Abrió fuego el escritor con una justificación. “Mi intención es incitar a reflexionar sobre los peligros de que el entretenimiento se convierta en la columna vertebral de la sociedad y además que esto suceda con el beneplácito de los que antes representaban los valores culturales”. ¿Es por tanto la desaparición de la alta cultura, que se fue por el mismo sumidero por el que se esfumaron los intelectuales, absolutamente negativa? No siempre, pero sí en la mayoría de los casos, opina Vargas Llosa: “Su desplome ha significado el triunfo de una gran confusión y la caída de ciertos valores estéticos sobre los que no existe un canon, que la vieja cultura sí había establecido. Eso es extraordinario porque da libertad infinita, pero dentro de esa libertad podemos ser víctimas de los peores engaños. El más dramático, el de las artes plásticas”.
“Lo que no se puede negar”, intervino entonces Lipovetsky, “es que la sociedad del espectáculo ha masificado los comportamientos, pero también ha dado un grado mayor de autonomía para desmontar el pensamiento hegemónico de los grandes intelectuales”. Y puso como ejemplo de esa paradójica libertad a la televisión: “Tumba de la alta cultura, pero también escenario de opciones para la gente”.
El pensador francés dudó entonces de si la receta de Vargas Llosa, que se pudo reducir a un imperativo (“Leed a Proust”), tiene sentido en, puso por caso, un suburbio de una gran ciudad como París. Y recordó que la cultura no lo puede todo. “Piensen en el nazismo, surgió en la patria de Kant y Nietzsche”. A lo que el Nobel repuso: “Lo primero que hicieron los nazis al llegar al poder fue una gran pira con su cultura. Haber podido leer y entender a Joyce, gozar con Góngora, me hizo comprender mejor la política, las relaciones humanas, lo que anda bien, mal o muy muy mal. Cuando Proust escribía estaba trabajando por la libertad. Y esos chicos de la banlieue a lo mejor no lo saben pero esa literatura se creó para llenar el vacío de sus vidas”.
Era la primera vez que el escritor volvía al Instituto Cervantes después de pronunciar el “gracias, pero no, gracias” ante el ofrecimiento de presidirlo, y acaso por eso el acto convocó a diversas personalidades. A atender a la conversación en español y francés comparecieron el ministro de Industria, Energía y Turismo, José Manuel Soria, y Víctor García de la Concha, director del Instituto Cervantes, que hizo una ardiente defensa del Vargas Llosa “batallador intelectual”. También asistieron compañeros de la RAE como Gregorio Salvador, Darío Villanueva o José Manuel Blecua, el presidente del Grupo Santillana Emiliano Martínez, el periodista Juan Cruz (“siempre con su libreta y su lápiz”, reza la dedicatoria del libro) y los escritores Jorge Volpi y Jorge Edwards.

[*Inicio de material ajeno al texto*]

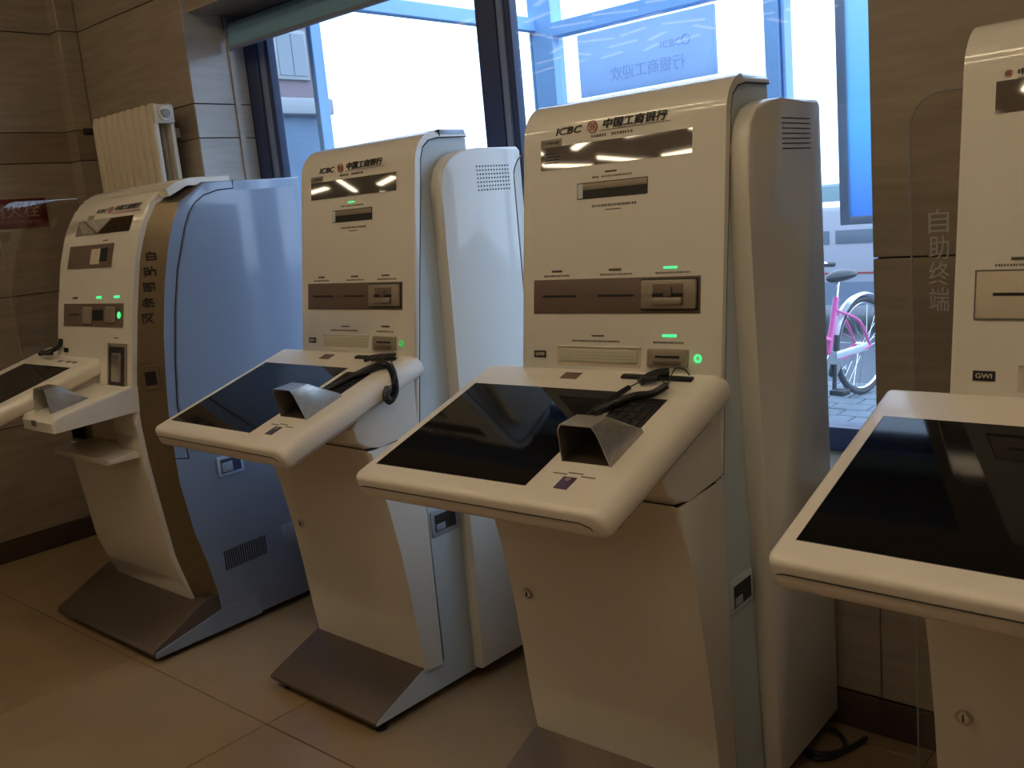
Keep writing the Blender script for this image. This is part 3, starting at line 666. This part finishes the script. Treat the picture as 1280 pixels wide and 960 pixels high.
al = box('alcove_box', (L(-1.97),-.20,.745), (L(-1.76),-.12,.86), WHITE, K1, .004); box('alcove_slot', (L(-1.745),-.205,.80), (L(-1.715),-.195,.85), BLACK, al, .002)
# bronze strip, blue body
def at(P, n=24):
    zs = [P[0][1]+(P[-1][1]-P[0][1])*i/n for i in range(n+1)]; return [(kf(z,P),z) for z in zs]
b1, b2 = at(B1), at(B2)
loft('bronze_strip', [[(XW1-.004,y1_,z1_),(XW1,y1_,z1_),(L(-1.464),y2_,z2_),(L(-1.50),y2_+.02,z2_)] for (y1_,z1_),(y2_,z2_) in zip(b1,b2)], BRONZE, K1)
loft('bronze_strip', [[(XW0+.004,y1_,z1_),(XW0,y1_,z1_),(L(-2.215),y2_,z2_),(L(-2.18),y2_+.02,z2_)] for (y1_,z1_),(y2_,z2_) in zip(b1,b2)], BRONZE, K1)
bp_ = [(-.335,.026)]+[(-.30,.046)]+[(-.058,.095)]+b2[1:]+[(.53,1.652),(.53,.026)]
prism('blue_cabinet', bp_, L(-2.22), L(-1.462), BLUE, K1, .006, 2, pred=lambda y,z: True)
GP = [(-.10,.690),(-.112,.888),(-.094,1.045),(-.065,1.218),(-.033,1.354),(.019,1.497),(.045,1.548),(.073,1.579),(.11,1.603),(.17,1.619),(.235,1.622),(.236,1.650)]
bm = bmesh.new(); tubebm(bm, [(L(-1.4615),y,z) for y,z in GP], .0022, 5); fin('door_seam', bm, SEAM, K1)
bm = bmesh.new(); tubebm(bm, [(XW1+.001,-.208,.722),(L(-1.50),-.175,.712),(L(-1.463),-.148,.70),(L(-1.461),-.10,.69)], .0022, 5); fin('strip_seam', bm, SEAM, K1)
ins = prism('side_panel', [(-.085,.70),(-.106,.888),(-.088,1.045),(-.059,1.218),(-.027,1.354),(.024,1.494),(.05,1.543),(.077,1.573),(.113,1.597),(.172,1.612),(.50,1.618),(.50,.70)], L(-1.463), L(-1.4595), BLUE, K1)
prism('top_cap', [(-.020,1.632),(.025,1.656),(.08,1.668),(.235,1.671),(.235,1.642),(.06,1.640),(-.012,1.606)], XW0+.01, L(-1.477), WHITE, K1, .005, 3, pred=lambda y,z: z>1.6535)
# base cover: bronze wedge
prism('base_cover', [(-.340,.026),(-.345,.040),(-.335,.052),(-.125,.156),(-.05,.165),(-.05,.026)], L(-2.235), L(-1.468), BASEM, K1, .004, 2)
prism('base_side', [(-.338,.022),(-.335,.040),(-.058,.10),(.1,.10),(.1,.022)], L(-1.468), L(-1.4605), BLUE, K1)
for x in (-2.15,-1.54):
    for y in (-.27,.42): ft = cyl('foot', (L(x),y,0), (0,0,1), .02, .012, BLACK, K1, 14); cyl('foot_stem', (L(x),y,.012), (0,0,1), .009, .02, CHROME, ft, 10)
# side fittings
hd = box('side_handle', (L(-1.466),.004,.588), (L(-1.456),.112,.664), mat('bright_blue_handle',(.42,.58,.80),.3), K1, .004)
box('handle_recess', (L(-1.458),.016,.600), (L(-1.4553),.100,.652), NAVY, hd); box('handle_grip', (L(-1.459),.020,.603), (L(-1.4545),.065,.640), BLUEEDGE, hd, .002)
for q in range(19): box('vent_slot', (L(-1.4645),-.022+q*.0098,.238+q*.0003), (L(-1.4607),-.018+q*.0098,.312+q*.0003), SEAM, K1)
box('side_hatch', (L(-1.464),.235,.235), (L(-1.4598),.36,.33), BLUE, K1, .001)
for q,ch in enumerate('自助服务区'):
    z = 1.385-q*.052; text('strip_lettering', ch, .048, frame((L(-1.519),kf(z+.02,B1)+.008,z),(.066,kf(z+.02,B2)-kf(z+.02,B1),0),(0,-.0,1)), INK, K1, bold=.001)
MFS = frame((L(-1.4955),-.1755,1.0),(.066,.0735,0),(0,0,1))
fsr = box('finger_reader_plate', (-.032,-.048,-.003), (.030,.038,.003), BRONZE, K1, .001, 1, M=MFS)
box('finger_sensor', (-.018,-.030,.002), (.020,.018,.006), BLACK, fsr, .001, 1, M=MFS)
# front fittings follow the curved front: each on its own tangent plane
def TF(z, d=.0015):
    s = (kf(z+.03)-kf(z-.03))/.06; n_ = Vector((0,-1,s)).normalized()
    return lambda x, zz: frame(Vector((L(x), kf(z)+s*(zz-z), zz))+n_*d, (1,0,0), (0,s,1))
def kbox(n, x0, x1, z0, z1, d0, d1, m, p=None, r=0, zc=None):
    zc = zc or (z0+z1)/2; s = (kf(zc+.03)-kf(zc-.03))/.06
    M_ = Matrix(((1,0,0,0),(0,1,s,kf(zc)-s*zc),(0,0,1,0),(0,0,0,1)))
    return box(n, (L(x0),d0,z0), (L(x1),d1,z1), m, p or K1, r, 1, M=M_)
F1 = TF(1.595,.004)
text('bank_letters', 'ICBC', .024, F1(-1.905,1.576), INK, K1, width=.085, shear=.25, bold=.0003)
seal(K1, F1(-1.795,1.583), .014, RED)
text('bank_name', '中国工商银行', .026, F1(-1.765,1.578), INK, K1, width=.19, shear=.2, bold=.0006)
kbox('underline', -1.77,-1.57,1.571,1.5725,-.004,.001,RED,zc=1.58)
kbox('mirror_strip', -2.02,-1.60,1.503,1.556,-.003,.004,MIRROR); kbox('grey_sticker', -1.955,-1.915,1.558,1.573,-.003,.002,GREYS)
p1 = kbox('slip_panel', -2.045,-1.70,1.385,1.466,-.003,.004,BROWN); q1 = kbox('slip_throat', -1.86,-1.79,1.395,1.45,-.006,-.001,CREAMP,p1,.002,1.425); kbox('slip_mouth', -1.79,-1.73,1.405,1.452,-.005,-.001,BLACK,p1,.002,1.425)
p2 = kbox('reader_band', -2.06,-1.595,1.175,1.256,-.003,.004,BROWN); kbox('card_slot', -2.01,-1.93,1.213,1.219,-.004,-.001,BLACK,p2,0,1.215)
kbox('card_reader', -1.885,-1.82,1.185,1.245,-.014,-.001,BROWNL,p2,.004,1.215); kbox('reader_mouth', -1.82,-1.74,1.197,1.235,-.006,-.001,BLACK,p2,.002,1.215); kbox('card_reader', -1.715,-1.645,1.190,1.245,-.012,-.001,BROWNL,p2,.004,1.215)
kbox('indicator', -1.80,-1.765,1.274,1.281,-.003,.001,GREEN); kbox('indicator', -1.665,-1.63,1.275,1.282,-.003,.001,GREEN); kbox('indicator', -1.99,-1.955,1.274,1.280,-.003,.001,LEDOFF)
kbox('indicator', -1.785,-1.755,1.476,1.480,-.003,.001,LEDOFF); kbox('indicator', -1.66,-1.63,1.135,1.138,-.003,.001,LEDOFF)
bm = bmesh.new(); tubebm(bm, [TF(1.21,.006)(-1.617,1.215)@Vector((.007*math.cos(a),.010*math.sin(a),0)) for a in [q*math.tau/20 for q in range(20)]], .0024, 6, True); fin('ring_light', bm, GREEN, K1)
p3 = kbox('cash_outlet', -1.705,-1.565,.955,1.118,-.004,.004,BROWNL,None,.001); kbox('outlet_mouth', -1.690,-1.578,.968,1.106,-.006,-.001,DARK,p3,.001,1.037)
kbox('outlet_flap', -1.665,-1.60,.985,1.085,-.011,-.002,STEEL,p3,.004,1.037)
kbox('maker_plate', -2.06,-2.025,1.075,1.092,-.003,.001,BLACK)
# K1 tray
s0 = math.hypot(1,.3); c1, n1 = 1/s0, .3/s0
def T1(x, s, h): return Vector((L(x), -.215-s*c1-h*n1, 1.061-s*n1+h*c1))
M1 = Matrix(((1,0,0,0),(0,-c1,-n1,-.215),(0,-n1,c1,1.061),(0,0,0,1)))
def rrect(x0,x1,h0,h1,rs,n=5):
    pts=[]
    for (cx,cy,r,a0) in ((x1-rs[0],h1-rs[0],rs[0],90),(x1-rs[1],h0+rs[1],rs[1],0),(x0+rs[2],h0+rs[2],rs[2],-90),(x0+rs[3],h1-rs[3],rs[3],180)):
        for q in range(n+1): a=math.radians(a0-90*q/n); pts.append((cx+r*math.cos(a),cy+r*math.sin(a)))
    return pts
sc1 = rrect(-2.33,-1.765,-.055,0,(.026,.016,.016,.016))
tr_ = loft('screen_tray', [[T1(-2.05+(x+2.05)*(1-k_), s, h*(1-k_)) for x,h in sc1] for s,k_ in ((-.06,0),(.48,0),(.49,.02))], TRAYW, K1)
box('touch_screen', (L(-2.245),.082,-.001), (L(-1.842),.43,.001), SCREEN, tr_, 0, 1, M=M1)
for x in (-2.0,-1.93,-1.88): box('print', (L(x)-.028,.035,0), (L(x)+.008,.048,.0006), INKG, tr_, 0, 1, M=M1)
prism('tray_neck', [(-.20,.93),(-.20,1.02),(-.36,.975),(-.34,.90)], L(-2.10), L(-1.79), WHITE, K1, .01, 2)
# side shelf with hood
shf = prism('side_shelf', [(-.515,.872),(-.517,.905),(-.505,.925),(-.26,.972),(-.19,.972),(-.19,.885)], L(-1.775), L(-1.5285), WHITE, K1, .012, 3, pred=lambda y,z: y<-.22)
MS1 = lambda x,y,h: (L(x), y, .925+(y+.505)*.19+h)
def hs(y,h,ins):
    a,b = -1.715,-1.595; t=.002
    o_ = [(a,0),(a+ins,h*.75),(a+ins+.012,h),(b-ins-.012,h),(b-ins,h*.75),(b,0)]
    i_ = [(b-t,0),(b-ins-t,h*.75-t),(b-ins-.013,h-t),(a+ins+.013,h-t),(a+ins+t,h*.75-t),(a+t,0)]
    return [MS1(x,y,hh) for x,hh in o_+i_]
loft('keypad_hood', [hs(-.490,.082,.008),hs(-.44,.078,.008),hs(-.365,.010,.002)], STEEL, shf)
box('keypad', (L(-1.70),-.42,.948), (L(-1.60),-.30,.9545), BLACK, shf, .002); box('print', (L(-1.69),-.5185,.888), (L(-1.655),-.516,.908), INKG, shf)
prism('lower_shelf', [(-.345,.716),(-.345,.734),(-.16,.745),(-.16,.716)], L(-1.985), L(-1.555), WHITE, K1, .006, 2)
st1 = thing('phone_handset', 'small black coiled handset at the back of the bronze kiosk tray', 'handset', (-2.10,-.235,1.07))
tube('handset', spline([(-.06,-.03,.004),(-.02,.0,.012),(.015,.02,.03),(.02,.028,.055)]), .009, BLACK, st1, 8)
tube('coiled_cord', coil([(-.08,-.01,.008),(-.03,-.025,.008),(.03,-.02,.008)], .006, 14), .003, BLACK, st1, 5)
# ---------------------------------------------------------------- cable behind the middle kiosk
cb = tube('power_cable', spline([(.56,.47,.014),(.60,.36,.010),(.645,.325,.010),(.685,.36,.010),(.69,.42,.012),(.65,.455,.02),(.60,.44,.03),(.575,.40,.022),(.60,.34,.020),(.66,.335,.021),(.70,.40,.012),(.72,.48,.01)]), .007, BLACK, None, 6)
tag(cb, 'black power cable curled on the floor behind the middle kiosk', 'cable')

Al término del debate, Vargas Llosa celebró sus divergencias con Lipovetsky, porque, al fin y al cabo, confió en que todos estarían al menos de acuerdo en que “hay que leer a Joyce a Proust, a Rimbaud”. Entonces, y tras la firma de libros, la concurrencia se escabulló. Imposible saber si corrieron a deleitarse con En busca del tiempo perdido o a asistir al gran espectáculo del partido del Madrid. Sí se confió en que el apasionado madridismo de Vargas Llosa le obligaría a hacer lo propio.